A hybrid approach for remaining useful life prediction of lithium-ion battery with Adaptive Levy Flight optimized Particle Filter and Long Short-Term Memory network

Abstract

Lithium-ion batteries (LIBs) constitute a significant portion of energy storage system, the safety and reliability is its fundamental priority. Fortunately, efficient remaining useful life (RUL) prediction of LIBs is a powerful tool to ensure reliable system operation and reduce maintenance costs. In this paper, a hybrid framework is put forward to improve the prediction accuracy of LIBS with Adaptive Levy Flight (ALF) optimized Particle Filter (PF) and Long Short-Term Memory (LSTM) network. ALF is introduced to optimize the traditional PF so that the deficiency of weight degeneracy and particle impoverishment can be effectively conquered, meanwhile, LSTM network is adopted to learn the degrade model of LIBs.

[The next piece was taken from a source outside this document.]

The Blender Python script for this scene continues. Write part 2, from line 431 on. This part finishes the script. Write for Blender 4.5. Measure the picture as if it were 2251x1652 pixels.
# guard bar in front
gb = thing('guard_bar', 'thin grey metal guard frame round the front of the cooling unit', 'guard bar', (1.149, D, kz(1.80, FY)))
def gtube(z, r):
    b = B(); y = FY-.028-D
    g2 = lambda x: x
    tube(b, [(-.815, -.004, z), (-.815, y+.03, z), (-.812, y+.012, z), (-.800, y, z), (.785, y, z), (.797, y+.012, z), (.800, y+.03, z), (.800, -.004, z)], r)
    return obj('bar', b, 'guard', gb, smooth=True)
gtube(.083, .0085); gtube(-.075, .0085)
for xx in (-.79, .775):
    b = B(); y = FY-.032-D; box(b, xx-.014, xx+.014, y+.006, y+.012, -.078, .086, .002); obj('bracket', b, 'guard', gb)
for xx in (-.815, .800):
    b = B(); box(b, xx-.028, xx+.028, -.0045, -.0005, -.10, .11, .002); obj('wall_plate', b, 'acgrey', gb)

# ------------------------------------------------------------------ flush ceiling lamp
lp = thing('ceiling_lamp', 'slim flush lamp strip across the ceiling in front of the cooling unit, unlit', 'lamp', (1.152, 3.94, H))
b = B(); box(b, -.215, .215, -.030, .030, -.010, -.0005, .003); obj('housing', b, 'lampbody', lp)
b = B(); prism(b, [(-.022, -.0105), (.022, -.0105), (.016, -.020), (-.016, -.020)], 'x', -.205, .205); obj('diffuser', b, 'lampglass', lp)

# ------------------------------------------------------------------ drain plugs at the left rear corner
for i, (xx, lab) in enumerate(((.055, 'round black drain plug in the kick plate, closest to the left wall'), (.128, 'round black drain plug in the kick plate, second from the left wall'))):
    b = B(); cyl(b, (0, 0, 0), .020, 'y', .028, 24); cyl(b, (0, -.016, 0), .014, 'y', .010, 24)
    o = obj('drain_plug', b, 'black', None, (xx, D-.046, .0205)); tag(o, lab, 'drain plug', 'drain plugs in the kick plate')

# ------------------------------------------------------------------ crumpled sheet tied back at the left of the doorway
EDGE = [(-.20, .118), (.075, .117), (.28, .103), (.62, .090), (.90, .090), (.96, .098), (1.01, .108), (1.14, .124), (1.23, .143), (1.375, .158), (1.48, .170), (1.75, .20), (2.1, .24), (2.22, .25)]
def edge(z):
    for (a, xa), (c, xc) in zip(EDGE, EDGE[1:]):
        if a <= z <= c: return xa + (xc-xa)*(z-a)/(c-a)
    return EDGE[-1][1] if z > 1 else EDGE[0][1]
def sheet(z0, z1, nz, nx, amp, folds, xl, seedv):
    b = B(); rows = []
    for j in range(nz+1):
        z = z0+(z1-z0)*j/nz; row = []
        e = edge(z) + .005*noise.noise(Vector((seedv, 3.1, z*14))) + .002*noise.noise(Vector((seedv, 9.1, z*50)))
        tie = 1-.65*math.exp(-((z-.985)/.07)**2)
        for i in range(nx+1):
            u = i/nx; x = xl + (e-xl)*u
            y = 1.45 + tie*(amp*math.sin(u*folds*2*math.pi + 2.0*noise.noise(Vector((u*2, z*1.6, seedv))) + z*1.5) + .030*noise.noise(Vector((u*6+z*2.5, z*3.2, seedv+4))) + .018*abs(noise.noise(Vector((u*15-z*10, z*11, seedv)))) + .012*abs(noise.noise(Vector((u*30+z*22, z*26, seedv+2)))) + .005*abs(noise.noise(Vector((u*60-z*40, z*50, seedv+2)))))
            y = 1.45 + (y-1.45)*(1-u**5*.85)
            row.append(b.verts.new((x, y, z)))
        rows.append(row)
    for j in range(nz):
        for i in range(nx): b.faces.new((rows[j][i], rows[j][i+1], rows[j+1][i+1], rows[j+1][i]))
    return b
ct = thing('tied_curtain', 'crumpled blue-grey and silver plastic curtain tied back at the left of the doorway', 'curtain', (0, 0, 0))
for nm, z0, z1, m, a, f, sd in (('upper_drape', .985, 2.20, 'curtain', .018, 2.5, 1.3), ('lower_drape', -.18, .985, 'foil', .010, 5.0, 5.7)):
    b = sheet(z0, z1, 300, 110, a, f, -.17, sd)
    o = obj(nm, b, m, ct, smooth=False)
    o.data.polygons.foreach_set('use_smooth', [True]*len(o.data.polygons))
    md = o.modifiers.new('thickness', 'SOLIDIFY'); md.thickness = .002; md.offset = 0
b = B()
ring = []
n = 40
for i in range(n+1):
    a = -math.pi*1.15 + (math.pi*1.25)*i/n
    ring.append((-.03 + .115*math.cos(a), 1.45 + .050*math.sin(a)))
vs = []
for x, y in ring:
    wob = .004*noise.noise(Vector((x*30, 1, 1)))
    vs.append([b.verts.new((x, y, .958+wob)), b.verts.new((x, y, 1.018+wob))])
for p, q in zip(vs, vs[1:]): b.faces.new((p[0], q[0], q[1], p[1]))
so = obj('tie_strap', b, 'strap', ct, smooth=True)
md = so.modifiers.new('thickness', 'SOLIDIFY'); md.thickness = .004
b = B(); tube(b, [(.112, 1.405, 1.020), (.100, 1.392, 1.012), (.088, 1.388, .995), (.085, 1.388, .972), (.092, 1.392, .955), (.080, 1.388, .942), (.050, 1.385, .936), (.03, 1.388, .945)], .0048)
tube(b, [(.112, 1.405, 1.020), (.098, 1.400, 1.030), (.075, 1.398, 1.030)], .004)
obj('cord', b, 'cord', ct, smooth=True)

Consequently, the developed hybrid approach fused ALF-PF and LSTM network is employed to predict accurately the RUL of LIBs. The experimental results of battery data set from NASA and HUST demonstrate that the designed ALF-PF-LSTM framework substantially improves the prediction performance and robustness, and it also outperforms some currently popular PF-based algorithms.